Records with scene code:
::::::::
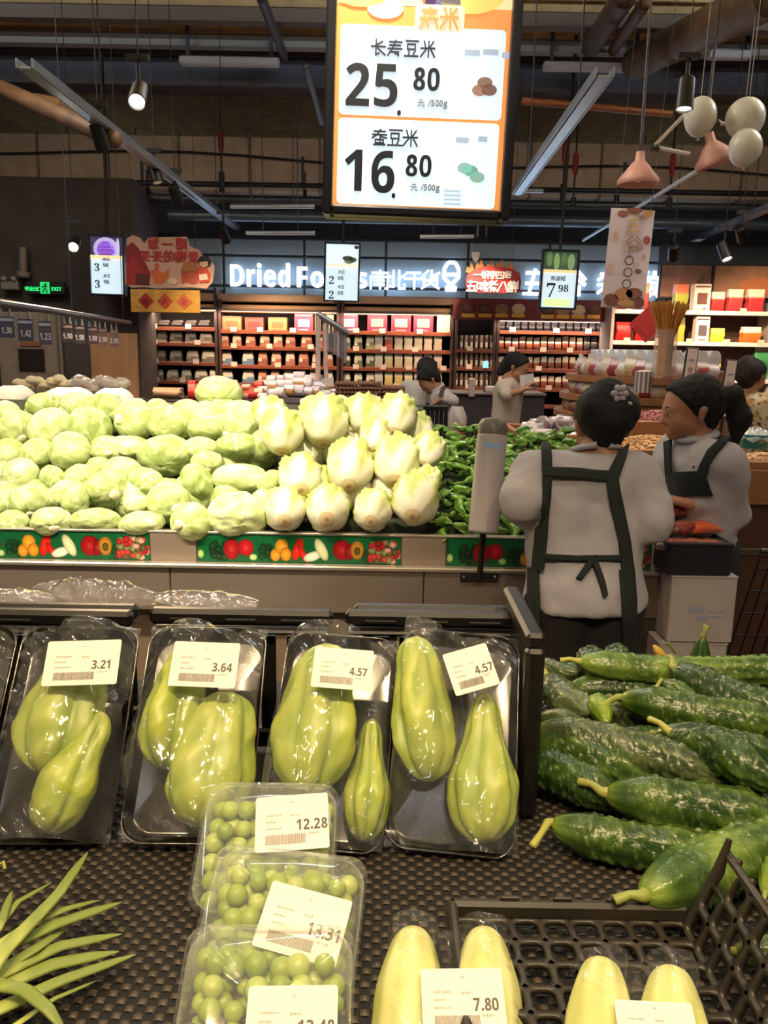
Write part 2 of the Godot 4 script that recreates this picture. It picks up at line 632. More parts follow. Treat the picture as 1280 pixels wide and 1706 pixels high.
func lights() -> void:
	# unseen lamps outside the frame, placed to light the cabbages and front table
	for k in [[-1.9, -1.75, -1.35, -3.0, 7.0], [-0.95, -1.75, -0.75, -3.0, 7.2], [-0.1, -1.8, -0.1, -3.0, 4.8]]:
		spot(Vector3(k[0], 3.15, k[1]), Vector3(k[2], 1.2, k[3]), k[4], "black track spotlight aimed at the cabbages, %s from the bag roll" % ordinal(int(-k[0] * 1.1)), 30, Color(1.0, 0.93, 0.79))
	for k in [[-0.75, 0.15, -0.5, -0.95, 2.3], [-0.05, 0.2, 0.0, -0.9, 2.3], [0.65, 0.15, 0.5, -1.0, 1.8]]:
		spot(Vector3(k[0], 3.15, k[1]), Vector3(k[2], 1.1, k[3]), k[4], "black track spotlight over the wrapped vegetables, above the %s" % ("scallions" if k[0] < -0.5 else ("pea boxes" if k[0] < 0.3 else "cucumbers")), 34, Color(1.0, 0.87, 0.66))
	for i in 3:  # added battens out of view, general fill for the shop
		for j in 3:
			added_fill_batten(Vector3(-3.6 + 3.6 * i, 3.5, 1.6 - 2.4 * j - 0.4), 1.2, 0.6, "ceiling batten light, %s row from the shelves, %s from the exit-sign side" % [ordinal(3 - j), ordinal(i)], 6.0)
		added_fill_batten(Vector3(-3.6 + 3.6 * i, 4.08, -5.75), 1.2, 2.6, "high ceiling batten light, row nearest the shelves, %s from the exit-sign side" % ordinal(i), 16.0)  # added high row, brightens the deck and the duct
	for i in 3:  # added battens out of view, general fill for the shop
		added_fill_batten(Vector3(-4.0 + 4.0 * i, 2.3, -11.9), 1.2, 0.25, "back room batten light behind the sign wall, %s from the exit-sign side" % ordinal(i), 0.35)
	# lamps in view
	var back := [[378, 402, 8.2, Vector3(-1.2, 1.1, -9.7), 4.0, "by the blue sign wall"], [803, 392, 8.2, Vector3(1.0, 0.9, -9.7), 3.0, "in a wire hoop by the acorn sign"],
		[1122, 430, 7.8, Vector3(3.2, 1.5, -9.3), 5.0, "above the hanging picture panels"], [298, 340, 7.3, Vector3(-1.4, 0.6, -9.0), 2.5, "lower of two on the rail end"],
		[173, 250, 5.6, Vector3(-1.6, 0.8, -6.8), 5.0, "beside the brown pipes"], [1238, 400, 7.8, Vector3(4.4, 1.5, -9.3), 5.0, "beside the blue-lit rail"], [1212, 432, 7.4, Vector3(3.4, 0.9, -6.6), 3.0, "lowest over the packaged rice"],
		[228, 170, 4.7, Vector3(-1.2, 1.4, -2.9), 3.0, "brightest over the cabbages, shining at the viewer"], [1140, 182, 4.9, Vector3(1.5, 0.9, -4.6), 2.5, "beside the white balloons"], [122, 412, 7.4, Vector3(-2.2, 0.9, -4.4), 4.0, "near the green exit sign"]]
	for k in back:
		spot(PZ(k[0], k[1], k[2]), k[3], k[4], "track spotlight " + k[5], 36, Color(1.0, 0.84, 0.66))
	spot(PY(263, 305, 2.95), PY(263, 305, 2.95) + Vector3(0.3, -1, 0.2), 0.0, "unlit black track spotlight on the rail near the brown pipe", 30, Color.WHITE, 0.15, 0.1)

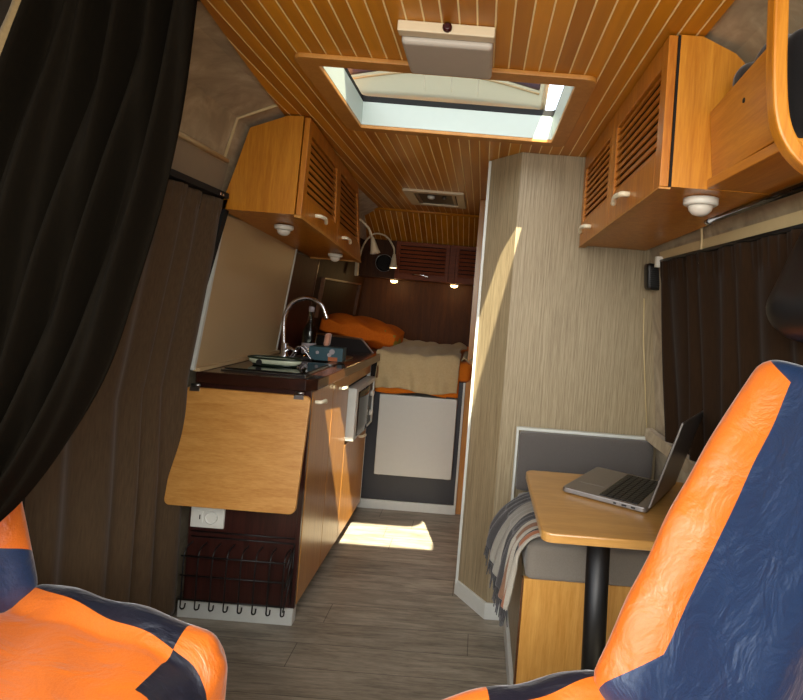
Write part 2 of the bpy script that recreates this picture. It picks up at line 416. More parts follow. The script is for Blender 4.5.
# piping on the lining
def along(profile, y, dx):
    return smooth_path([(x+dx, y, z) for x, z in profile], 4)
for y in (1.39, 1.97):
    obj('piping', Tube([(x+.004, y+k, z-.003) for (x, z), k in zip(LP[4:7], (.02, .01, 0))], .005), 'cream', wl)
obj('piping', Tube([(-.957, 1.301, 1.725), (-.957, 2.02, 1.725)], .008), 'cream', wl)
obj('lower_panel', Prism([(-1.0, 1.301, 1.60), (-.975, 1.301, 1.72), (-.966, 1.301, 1.72), (-.99, 1.301, 1.60)], (0, .75, 0)), 'taupe', wl)
for y in (1.15, 1.72):
    obj('piping', Tube(along([(.66, 1.46), (.66, 1.55), (.635, 1.70), (.60, 1.84)], y, -.004), .004), 'cream', wr)
# bathroom cubicle partition: angled panel, front panel, aisle side
PT = [(-.01, 2.47), (.115, 2.30), (.76, 2.30), (.76, 2.33), (.13, 2.33), (.02, 2.48)]
struct(obj('wall_partition', Prism([(x, y, 0) for x, y in PT], (0, 0, ZC-.001)), 'strie', origin=(0, 0, 0)))
struct(obj('trim_2', Box(-.020, -.008, 2.462, 2.485, .05, 1.915), 'white_trim', bevel=.002))
struct(obj('wall_bathroom', Box(-.018, .012, 2.487, 3.42, 0, 1.919), 'oak_door', origin=(0, 0, 0)))
struct(obj('trim_3', Box(-.06, -.021, 3.405, 3.425, .0, 1.915), 'kdoor'))
bm = bmesh.new()
prism(bm, [(-.022, 2.475, 0), (.110, 2.288, 0), (.118, 2.299, 0), (-.009, 2.478, 0)], (0, 0, .065))
prism(bm, [(.110, 2.288, 0), (.19, 2.288, 0), (.19, 2.299, 0), (.118, 2.299, 0)], (0, 0, .065))
struct(obj('baseboard_partition', bm, 'white_trim', bevel=.002))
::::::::
**PROBLEM TO SOLVE**
Pictures are excluded; repeat every record exactly.

**SOLUTION FOR THIS PROBLEM**
Write part 2 of the Godot 4 script that recreates this picture. It picks up at line 632. More parts follow. Treat the picture as 1280 pixels wide and 1706 pixels high.
func lights() -> void:
	# unseen lamps outside the frame, placed to light the cabbages and front table
	for k in [[-1.9, -1.75, -1.35, -3.0, 7.0], [-0.95, -1.75, -0.75, -3.0, 7.2], [-0.1, -1.8, -0.1, -3.0, 4.8]]:
		spot(Vector3(k[0], 3.15, k[1]), Vector3(k[2], 1.2, k[3]), k[4], "black track spotlight aimed at the cabbages, %s from the bag roll" % ordinal(int(-k[0] * 1.1)), 30, Color(1.0, 0.93, 0.79))
	for k in [[-0.75, 0.15, -0.5, -0.95, 2.3], [-0.05, 0.2, 0.0, -0.9, 2.3], [0.65, 0.15, 0.5, -1.0, 1.8]]:
		spot(Vector3(k[0], 3.15, k[1]), Vector3(k[2], 1.1, k[3]), k[4], "black track spotlight over the wrapped vegetables, above the %s" % ("scallions" if k[0] < -0.5 else ("pea boxes" if k[0] < 0.3 else "cucumbers")), 34, Color(1.0, 0.87, 0.66))
	for i in 3:  # added battens out of view, general fill for the shop
		for j in 3:
			added_fill_batten(Vector3(-3.6 + 3.6 * i, 3.5, 1.6 - 2.4 * j - 0.4), 1.2, 0.6, "ceiling batten light, %s row from the shelves, %s from the exit-sign side" % [ordinal(3 - j), ordinal(i)], 6.0)
		added_fill_batten(Vector3(-3.6 + 3.6 * i, 4.08, -5.75), 1.2, 2.6, "high ceiling batten light, row nearest the shelves, %s from the exit-sign side" % ordinal(i), 16.0)  # added high row, brightens the deck and the duct
	for i in 3:  # added battens out of view, general fill for the shop
		added_fill_batten(Vector3(-4.0 + 4.0 * i, 2.3, -11.9), 1.2, 0.25, "back room batten light behind the sign wall, %s from the exit-sign side" % ordinal(i), 0.35)
	# lamps in view
	var back := [[378, 402, 8.2, Vector3(-1.2, 1.1, -9.7), 4.0, "by the blue sign wall"], [803, 392, 8.2, Vector3(1.0, 0.9, -9.7), 3.0, "in a wire hoop by the acorn sign"],
		[1122, 430, 7.8, Vector3(3.2, 1.5, -9.3), 5.0, "above the hanging picture panels"], [298, 340, 7.3, Vector3(-1.4, 0.6, -9.0), 2.5, "lower of two on the rail end"],
		[173, 250, 5.6, Vector3(-1.6, 0.8, -6.8), 5.0, "beside the brown pipes"], [1238, 400, 7.8, Vector3(4.4, 1.5, -9.3), 5.0, "beside the blue-lit rail"], [1212, 432, 7.4, Vector3(3.4, 0.9, -6.6), 3.0, "lowest over the packaged rice"],
		[228, 170, 4.7, Vector3(-1.2, 1.4, -2.9), 3.0, "brightest over the cabbages, shining at the viewer"], [1140, 182, 4.9, Vector3(1.5, 0.9, -4.6), 2.5, "beside the white balloons"], [122, 412, 7.4, Vector3(-2.2, 0.9, -4.4), 4.0, "near the green exit sign"]]
	for k in back:
		spot(PZ(k[0], k[1], k[2]), k[3], k[4], "track spotlight " + k[5], 36, Color(1.0, 0.84, 0.66))
	spot(PY(263, 305, 2.95), PY(263, 305, 2.95) + Vector3(0.3, -1, 0.2), 0.0, "unlit black track spotlight on the rail near the brown pipe", 30, Color.WHITE, 0.15, 0.1)

Write part 2 of the bpy script that recreates this picture. It picks up at line 416. More parts follow. The script is for Blender 4.5.
# piping on the lining
def along(profile, y, dx):
    return smooth_path([(x+dx, y, z) for x, z in profile], 4)
for y in (1.39, 1.97):
    obj('piping', Tube([(x+.004, y+k, z-.003) for (x, z), k in zip(LP[4:7], (.02, .01, 0))], .005), 'cream', wl)
obj('piping', Tube([(-.957, 1.301, 1.725), (-.957, 2.02, 1.725)], .008), 'cream', wl)
obj('lower_panel', Prism([(-1.0, 1.301, 1.60), (-.975, 1.301, 1.72), (-.966, 1.301, 1.72), (-.99, 1.301, 1.60)], (0, .75, 0)), 'taupe', wl)
for y in (1.15, 1.72):
    obj('piping', Tube(along([(.66, 1.46), (.66, 1.55), (.635, 1.70), (.60, 1.84)], y, -.004), .004), 'cream', wr)
# bathroom cubicle partition: angled panel, front panel, aisle side
PT = [(-.01, 2.47), (.115, 2.30), (.76, 2.30), (.76, 2.33), (.13, 2.33), (.02, 2.48)]
struct(obj('wall_partition', Prism([(x, y, 0) for x, y in PT], (0, 0, ZC-.001)), 'strie', origin=(0, 0, 0)))
struct(obj('trim_2', Box(-.020, -.008, 2.462, 2.485, .05, 1.915), 'white_trim', bevel=.002))
struct(obj('wall_bathroom', Box(-.018, .012, 2.487, 3.42, 0, 1.919), 'oak_door', origin=(0, 0, 0)))
struct(obj('trim_3', Box(-.06, -.021, 3.405, 3.425, .0, 1.915), 'kdoor'))
bm = bmesh.new()
prism(bm, [(-.022, 2.475, 0), (.110, 2.288, 0), (.118, 2.299, 0), (-.009, 2.478, 0)], (0, 0, .065))
prism(bm, [(.110, 2.288, 0), (.19, 2.288, 0), (.19, 2.299, 0), (.118, 2.299, 0)], (0, 0, .065))
struct(obj('baseboard_partition', bm, 'white_trim', bevel=.002))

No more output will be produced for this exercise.